Roundabouts have proven to work in countless cities, and to a magnitude Lahaina could never comprehend and would never need (i.e. Paris, Rome, Madrid, London, where literally millions of cars pass through even eight-lane traffic circles).

I am sure Maui could handle a miniature version of that. Be open!

Consider the pros and cons, and if you’re innovative and open-minded, then you will realize the much greater benefits. A life to save — an innocent school-goer — is worth 4 percent more attention of a car driver, isn’t it?



Mahalo nui loa to Sol and his Kaho‘ohalahala ‘Ohana for having the courage and clarity to run for office as Maui Nui mayor. I see you as the most gracious, insightful, honest and loving person I can currently imagine to lead us into an uncertain future with our community’s sustainability at heart. You give us renewed hope… so, “YES WE CAN!” Let’s work together to make it happen.
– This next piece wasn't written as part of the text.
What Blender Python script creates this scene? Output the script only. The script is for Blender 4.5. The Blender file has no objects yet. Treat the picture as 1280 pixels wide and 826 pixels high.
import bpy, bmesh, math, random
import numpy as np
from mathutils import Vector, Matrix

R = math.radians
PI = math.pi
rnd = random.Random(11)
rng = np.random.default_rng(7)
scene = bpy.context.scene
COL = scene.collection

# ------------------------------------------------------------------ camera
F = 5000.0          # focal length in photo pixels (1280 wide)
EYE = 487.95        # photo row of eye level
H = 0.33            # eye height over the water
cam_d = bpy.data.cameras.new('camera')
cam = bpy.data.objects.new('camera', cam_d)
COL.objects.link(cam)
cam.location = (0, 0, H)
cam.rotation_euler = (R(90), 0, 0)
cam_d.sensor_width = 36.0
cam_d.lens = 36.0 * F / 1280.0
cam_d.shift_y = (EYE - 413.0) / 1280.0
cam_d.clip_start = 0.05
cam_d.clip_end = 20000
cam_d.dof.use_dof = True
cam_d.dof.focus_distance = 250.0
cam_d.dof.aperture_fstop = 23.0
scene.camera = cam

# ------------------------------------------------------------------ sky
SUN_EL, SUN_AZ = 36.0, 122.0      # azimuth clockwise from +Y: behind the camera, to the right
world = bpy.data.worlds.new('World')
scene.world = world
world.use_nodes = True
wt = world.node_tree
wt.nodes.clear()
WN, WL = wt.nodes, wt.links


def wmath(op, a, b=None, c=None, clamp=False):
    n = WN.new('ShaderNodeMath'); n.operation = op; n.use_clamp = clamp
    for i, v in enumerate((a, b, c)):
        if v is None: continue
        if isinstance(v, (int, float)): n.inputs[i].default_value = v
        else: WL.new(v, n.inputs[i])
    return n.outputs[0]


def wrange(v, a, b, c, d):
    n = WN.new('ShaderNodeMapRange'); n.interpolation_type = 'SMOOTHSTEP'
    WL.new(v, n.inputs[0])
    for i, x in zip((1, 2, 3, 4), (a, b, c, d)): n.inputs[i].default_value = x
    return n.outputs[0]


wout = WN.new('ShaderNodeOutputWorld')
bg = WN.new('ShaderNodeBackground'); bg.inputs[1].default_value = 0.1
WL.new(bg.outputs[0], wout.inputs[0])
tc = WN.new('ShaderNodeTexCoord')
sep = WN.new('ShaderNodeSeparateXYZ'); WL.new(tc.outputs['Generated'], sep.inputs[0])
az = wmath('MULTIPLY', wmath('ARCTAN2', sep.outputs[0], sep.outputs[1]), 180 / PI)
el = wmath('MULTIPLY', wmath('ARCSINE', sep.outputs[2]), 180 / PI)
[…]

To me, your endeavor represents the epitome of what Aunty Morrnah Nalamaku Simeona (recognized kahuna lapa‘au) taught as ho‘oponopono — putting things right through simple forgiveness, atonement, love and gracious acceptance.



Fifteen million Americans are currently unemployed, and nearly half of that number has been actively and fruitlessly seeking employment for longer than six months. The depth and breadth of our labor market crisis is the greatest in over 50 years.

Though the unemployment rate dropped slightly in June from 9.7 percent to 9.5 percent, this is deceiving.

As noted economist Dean Baker explained, joblessness receded slightly only because 652,000 Americans left the labor force in June. Additionally, the number of employed workers fell by over 300,000, and the “establishment survey” of businesses used by the Bureau of Labor Statistics shows that average hourly wages and workweek hours are declining.

Thank goodness for unemployment insurance, which helps cushion us from abject poverty in the face of such a dearth of jobs. At least Congress consistently does one thing right. Historically, both sides of the aisle have been able to agree that when unemployed workers are unable to find jobs due to no fault of their own, a decent society provides a cushion so that they can weather the storm until able once again to contribute to rebuilding our economy.

But Republicans and deficit-hawk Democrats have not only turned their backs on goodness, but on the nation’s 15 million unemployed people and the children and families who depend upon them.

Even though economists of all stripes and allegiances understand that unemployment benefits are among our most effective tools in a job crisis and the current recession, lawmakers are betting that fanning the flames of deficit hysteria will get them reelected in the fall.

Despite attempts to extend critically needed, but expiring, unemployment benefits, the Senate has once again let us down. Republicans filibustered attempts to help American workers. Sen. Ben Nelson of Nebraska, a Democrat, joined them, leaving Senate Democrats one short of staving off a bit of suffering to millions of us before leaving town to enjoy their own sumptuous Fourth of July picnics.

As reported by the National Employment Law Project, the Economic Policy Institute and the Department of Labor, there are nearly five workers actively vying for every one available job.

So, come on — we may be jobless, we may be angry and frustrated that jobs have disappeared, and there is seemingly no political will to create more through a second stimulus, we may be plunging increasingly into poverty through no fault of our own. We may be dismayed that goodness has been abandoned by many on Capitol Hill. But we aren’t stupid. And we aren’t spoiled, and our children don’t deserve the long-term effects of poverty that Congress is foisting upon them in bids for votes in the fall elections.

Though they may ultimately lose office, the most immediate and devastated losers in their game are millions of Americans and their families who have been kicked to the curb as their unemployment benefits expire.